Pode-se fazer críticas às ações de um governo, sem que isto
represente censura ou condenação ao seu povo ou reatualização dos atos
desumanos de uma guerra; esta hipótese pode ocorrer, com todos os líderes supramencionados,
sem que isso retrate a alma das pessoas que vivem em seus respectivos
territórios.
Personificar um povo pela ação desumana, desastrosa, confusa,
sanguinária daquele que detém a representação do Estado, é incentivar a
incompreensão e a guerra, como, efetivamente querem seus expositores.
Quem expulsará os vendilhões do Templo?
Aceitar e receber as
críticas sobre as ações de vindita e de perseguição, é admitir que o líder daquele
Estado, possa não estar totalmente certo nas suas avaliações políticas.
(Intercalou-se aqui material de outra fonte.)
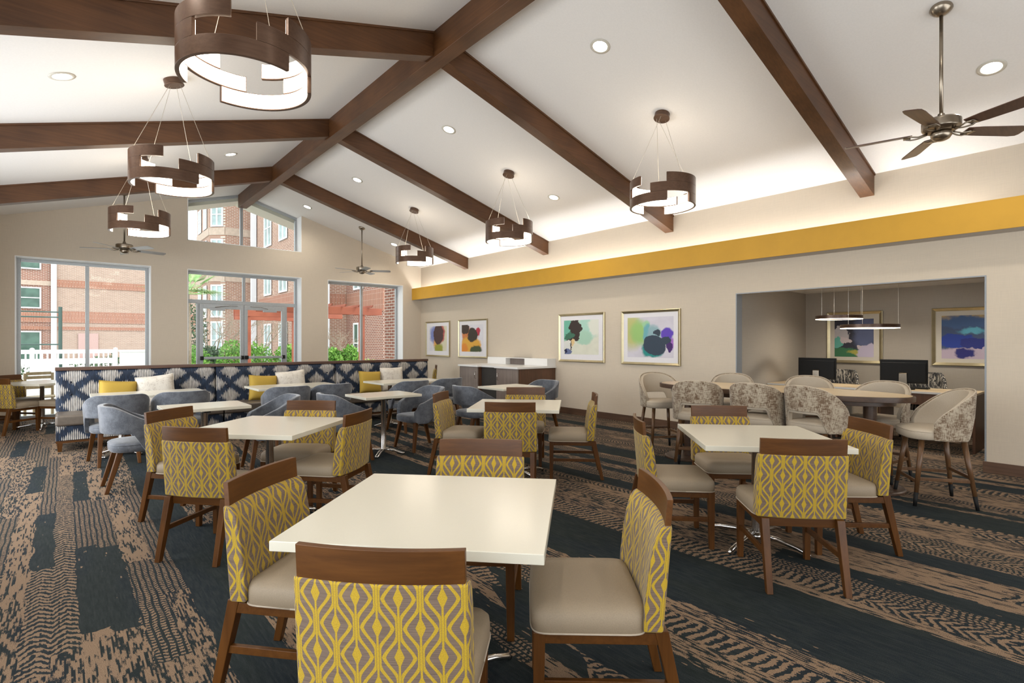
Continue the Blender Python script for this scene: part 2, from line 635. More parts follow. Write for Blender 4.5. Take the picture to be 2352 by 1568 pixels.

Quem
sabe as estratégias diplomáticas e de poder possam ser analisadas e qualificadas
de forma diversa, e assim, mudar rumo da história! Sabe-se, no entanto, que tal raciocínio é de
difícil concretização, tendo em vista motivações históricas, geopolíticas,
econômicas, religiosas e de domínio.
As dificuldades são muitas e muitas as variáveis do xadrez
internacional; o povo, por vezes, age sem pensar, pega em armas e bandeiras e
proclama sua raiva contra aqueles que são apontados como inimigos, provavelmente,
outro povo, que não sabe com clareza as motivações da guerra.
Atacar para defesa de um território é possível, mas não se
pode admitir a ultrapassagem dos limites aceitos pela comunidade internacional,
principalmente os limites referentes aos direitos humanos; afinal, a humanidade
é uma só, e a ideia, nas mais avançadas doutrinas, é a de que tais direitos
constituem o “ius cogens” internacional, independentemente da existência de
tratados assinados e compromissados pelos Estados.
Perigoso provocar o contra-ataque – que também deve ser
reprimido - de outros povos que se veem atingidos pela demonstração de poder e
de força, daquele que possui armas e razões iniciais para uma contraofensiva ou
para um novo ataque.
Quem expulsará os vendilhões do Templo?
Não haverá parada, a não ser pelo número de mortos, e
eventualmente, pela rendição (talvez seja este o objetivo de alguns líderes).
Vai aqui um versinho despretensioso, de quem vê o mundo pelos
olhos da ingenuidade e pelas razões do idealismo:
Na crônica da desesperança
na metáfora da escrita,
ilude-se esta criança
entre vocábulos constrita.
Razões existem para tudo,
Irrefletidas e pessoais,
daqui a pouco no globo mudo
só restaram animais!
[1] Evangelho
de São João. Jesus expulsa os vendilhões do Templo (vendedores de bois,
ovelhas, pombas, cambistas). Foi um gesto de raiva e de purificação, de
afastamento das iniquidades, de limpeza.